DOVER-FOXCROFT – Ever wonder where the $1 surcharge for the new tire or battery purchase goes and what it’s used for?
Those dollars, which amount to $1.3 million annually, have helped operate solid waste programs, recycling efforts and salvage tire cleanup.
At the height of the state’s solid-waste woes in the 1980s, the Legislature embraced a package that included fees on the purchase of new tires, lead-acid batteries, furniture, bathtubs and mattresses.
Over the years, all but new tires and lead-acid batteries were withdrawn from the fee schedule. Today the $1 fee paid by consumers at the time of the purchase of each new tire and lead-acid battery is placed in the Maine Solid Waste Management Fund administered by the Department of Administration and Financial Services.

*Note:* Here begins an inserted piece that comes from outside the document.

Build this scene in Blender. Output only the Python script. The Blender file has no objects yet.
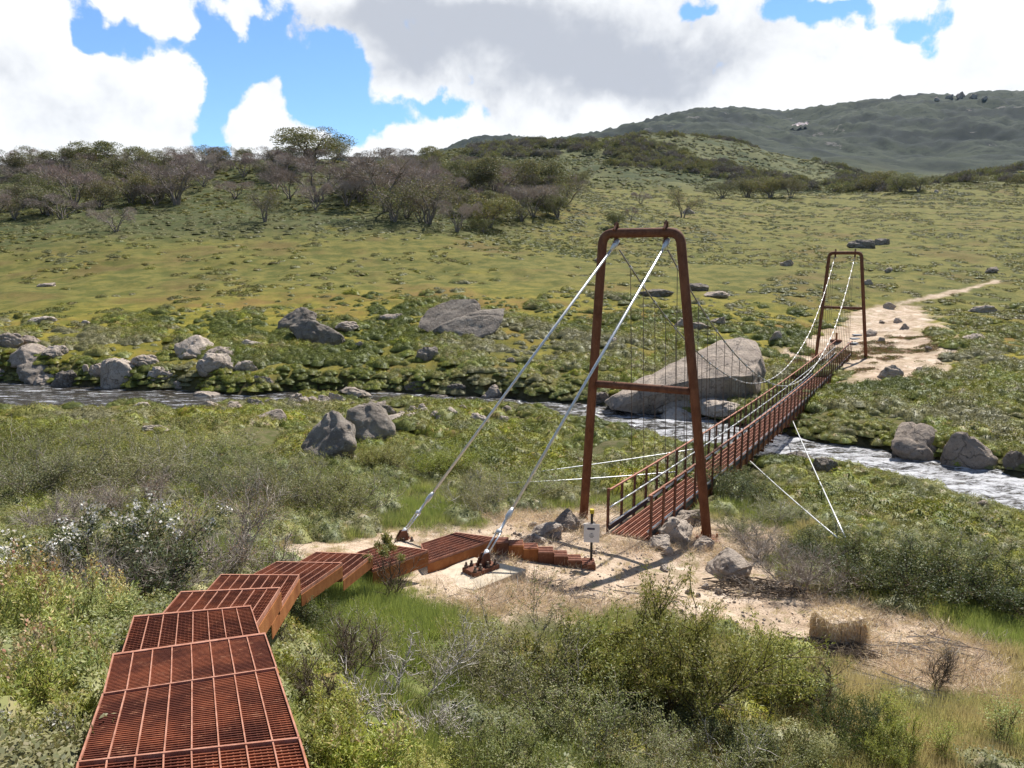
import bpy, bmesh, math, random
import numpy as np
from mathutils import Vector, Matrix, noise as mnoise

# ------------------------------------------------------------------ camera, world, sun, exposure
SC = bpy.context.scene
COL = SC.collection
CAMZ = 6.4
PITCH = math.radians(9.51)
FPX = 740.0
cam_d = bpy.data.cameras.new('camera'); cam = bpy.data.objects.new('camera', cam_d); COL.objects.link(cam)
cam_d.sensor_width = 36.0; cam_d.lens = FPX * 36.0 / 1024.0
cam_d.clip_start = 0.05; cam_d.clip_end = 20000
cam.location = (0, 0, CAMZ); cam.rotation_euler = (math.pi / 2 - PITCH, 0, 0)
SC.camera = cam
SC.view_settings.view_transform = 'Standard'; SC.view_settings.look = 'None'
SC.view_settings.gamma = 1; SC.view_settings.use_curve_mapping = False
SC.view_settings.exposure = 0.62
SC.render.engine = 'CYCLES'
SC.cycles.max_bounces = 6; SC.cycles.diffuse_bounces = 3; SC.cycles.transmission_bounces = 3
SC.cycles.transparent_max_bounces = 4; SC.cycles.volume_bounces = 0; SC.cycles.caustics_reflective = False
SC.cycles.caustics_refractive = False

SUN_EL = math.radians(52); SUN_AZ = math.radians(32)      # azimuth measured from +Y towards +X
sun_d = bpy.data.lights.new('sun', 'SUN'); sun = bpy.data.objects.new('sun', sun_d); COL.objects.link(sun)
sun_d.energy = 5.0; sun_d.angle = math.radians(0.5); sun_d.color = (1.0, 0.95, 0.87)
sdir = Vector((math.sin(SUN_AZ) * math.cos(SUN_EL), math.cos(SUN_AZ) * math.cos(SUN_EL), math.sin(SUN_EL)))
sun.rotation_euler = sdir.to_track_quat('Z', 'Y').to_euler()
sun.location = (0, 0, 60)

def ray(px, py):
    u = (px - 512) / FPX; v = (384 - py) / FPX
    return Vector((u, math.cos(PITCH) + v * math.sin(PITCH), -math.sin(PITCH) + v * math.cos(PITCH)))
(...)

The fund, which also receives revenue from other sources, is dispersed to the State Planning Office, where it funds six positions associated with recycling, and to the Department of Environmental Protection.
The DEP uses the money to operate most of its solid-waste programs, according to Paula Clark, director of the division of solid-waste management. The fund also is used for grants to communities dealing with solid-waste and recycling issues, she said.
Without this aid, the DEP could not continue to operate its solid-waste programs as effectively, Clark said.
Some state officials would like to dedicate the DEP’s share of the pie to scrap tire abatement, but Clark said Thursday her department is strongly advocating the fee remain in the Maine Solid Waste Management Fund for use by the DEP.
Since the tire abatement program began, the state has spent about $12.4 million of it and about one-third of that was paid through the solid-waste management fund, according to Clark. She said the DEP has made progress with the cleanup of salvage tire sites. Clark said her department believes it can complete the cleanup of the largest tire sites with the existing funds without going to a bond referendum this year.
Of the five Class A salvage tire sites – Class A meaning a site that has more than 1 million tires – three have been closed and one is nearly completed, Clark said. Ten of the 29 Class B sites – those having 10,000 to 1 million tires – have been cleaned up, she said.